Currently, we are interested in analysis of topological processes in theories with extra dimensions. The question appears when the effective theory with reduced extra dimensions (the theory on the brane) has nontrivial topological properties. One may expect that the naïve description in the effective theory might not coincide with the exact treatment from the underlying theory with extra dimensions, since the topological properties of the latter are generally quite different. Solutions of the strong CP problem in this style were recently proposed. However, no analysis of a realistic theory, or even a full toy model in a smaller number of dimensions, has been made up to this point.
Theories with chiral fermions may have problems when a nontrivial topological structure is present. It is known that in models with instantons and with only one chiral fermion of matter, instanton processes are accompanied by a change of fermion number of one, i.e. creation of just one fermion. In four dimensions such models suffer from the global Witten anomaly, and are internally inconsistent. But in two dimensions the global anomaly is absent, and such process may happen. Models of this type appear, for example, in superconductors. We calculated the probability of such process in two dimensions, and verified that it does not lead to any mathematical inconsistencies. It is planned to analyse how anomalies of this type may manifest themselves in theories with extra dimensions, where the full theory is anomaly free, but the effective theory is naïvely anomalous.
Teaching interests
I was involved in the teaching process at the Moscow State University, where I gave a course on Supersymmetric theories in particle physics for the 4th year students over a period of several years. Also, I participated in giving a course on classical gauge theory for 3rd and 4th year students there, both in the lecture part of the course, and in leading the exercise sessions. In EPFL I led exercise sessions for the Quantum field theory course, and participated the supervision of reading courses of students studying gauge theory and cosmology.

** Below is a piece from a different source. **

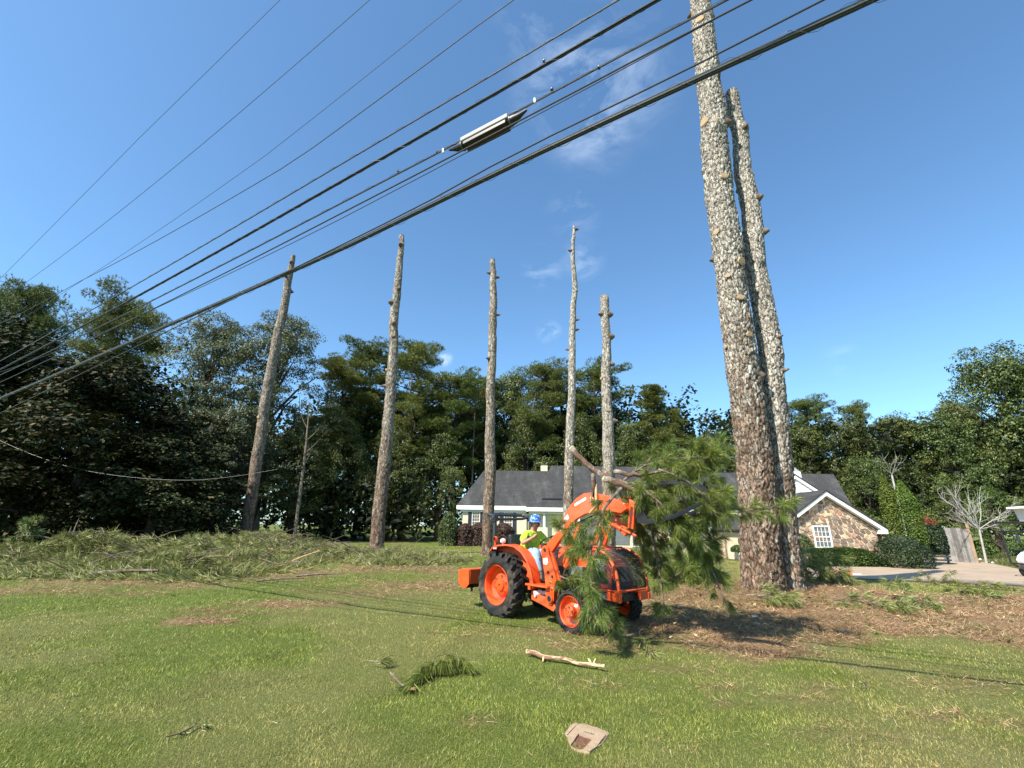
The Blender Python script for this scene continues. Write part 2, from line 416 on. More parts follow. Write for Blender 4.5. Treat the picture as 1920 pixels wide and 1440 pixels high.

I was supervisor of the master thesis of R. Chicheportiche
(in the EPFL) on the topic of Constraining the Transverse Muon
Polarization in K+→γμ+ν in the Framework
of a General Two Higgs Doublet Model
. An article is being
prepared as a continuation of this work.
I am interested in leading courses in topics like quantum field
theory and supersymmetry. Another idea for the course of
Additional chapters of quantum mechanics
appeared during our
work in semiclassical tunneling, which used some path integral and
coherent state techniques that are usually missed out in standard
courses on quantum mechanics. Other topics connected with cosmology
and particle physics phenomenology may also be of interest.